Thursday, March 31, 2005

Online rescues top line for newspapers

Newspaper companies mainlined online revenues to add more than a full percentage point worth of growth to their sales in 2004, according to newly released research from Banc of America Securities.

Thanks to an average increase of 36.7% in sales from online operations, the publicly held newspaper corporations achieved an average 5.9% revenue growth last year. Absent the online contribution, revenues grew an average of 4.8%, according to an analysis of annual reports by John Janedis at Banc of America.

"We think online could be the long-term wildcard to meaningful profit growth in the years ahead," says John. "While newspaper ad growth in 2004 was generally below expectations, the online component for the group has been driving total ad growth."

As illustrated in the graph below, online revenues contributed to 47% of the increase in ad sales last year for both the New York Times and Knight Ridder. Online contributed more than 20% of sales gains for both Tribune and McClatchy.

The table below compares the velocity of growth in online vs print advertising, where online sales increased by an average of 36.% and print sales grew by 4.6% (compared with an average 6.3% increase for all media). As discussed earlier in this space, newspapers last year, just like in other recent years, lagged substantially behind television and outdoor in ad sales growth, whose gains were double and triple those achieved by newspapers.

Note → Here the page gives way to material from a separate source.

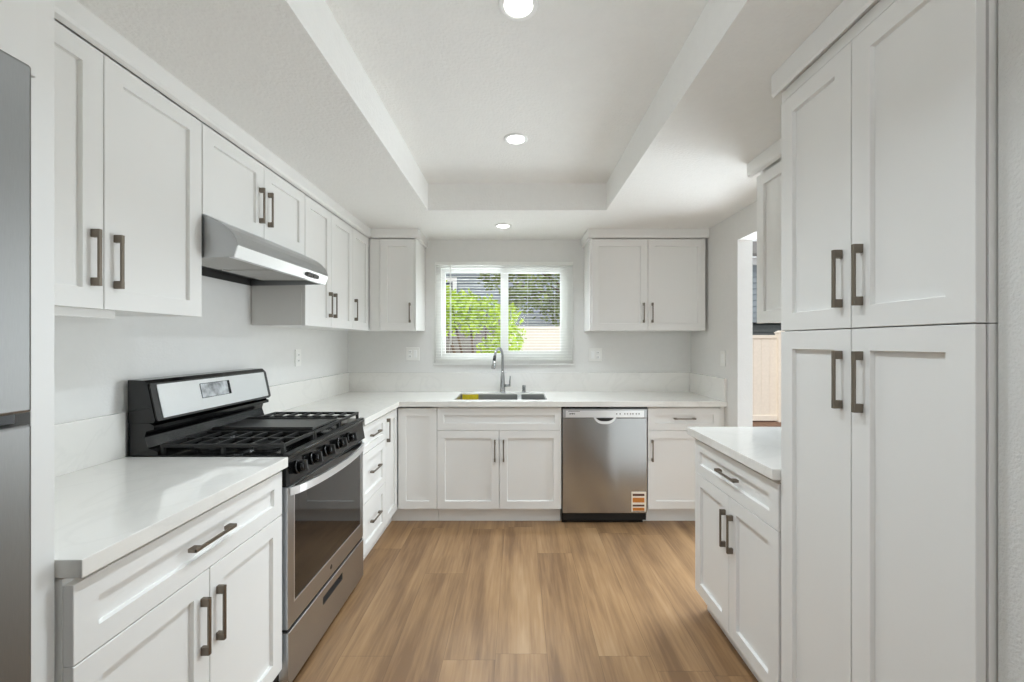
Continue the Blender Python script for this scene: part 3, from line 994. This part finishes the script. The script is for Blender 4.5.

Notwithstanding the significance of online sales to the top line of newspapers, many publishers, as previously reported here, are cutting back on their investments in new media. To quote the Project for Excellence in Journalism:
Our data suggest that news organizations have imposed more cutbacks in their Internet operations than in their old media.... Where the investment has come, is in technology for processing information, not people to gather it.
What are publishers thinking?

3 Comments:

Anonymous Joe Zekas said...

Do you have any fix on what portion of these gains is solely attributable to Google? Is it possible that there's little or no real growth in online revenue apart from Google deals?

10:09 PM  
Anonymous Anonymous said...

It's not possible because most of the growth is from the newspaper online classified ads. They haven't even begun to monetize their local content through contextual ads. That's all gravy to the mix.

6:55 AM  
Anonymous mark fletcher said...

The conversations about the future of newspapers and the likely impact of online need to consider the impact on the distribution channel of newspapers. In Australia around 90% of newspapers are sold through newsagencies - a channel of 4,600 retail and distribution businesses established for this purpose. Almost all are privately and individually owned. The future of newsagencies as we know them is inextricably linked to the future of newspaper and magazine publishing and distribution - yet we are not part of the publisher conversation about future models for mainstream media.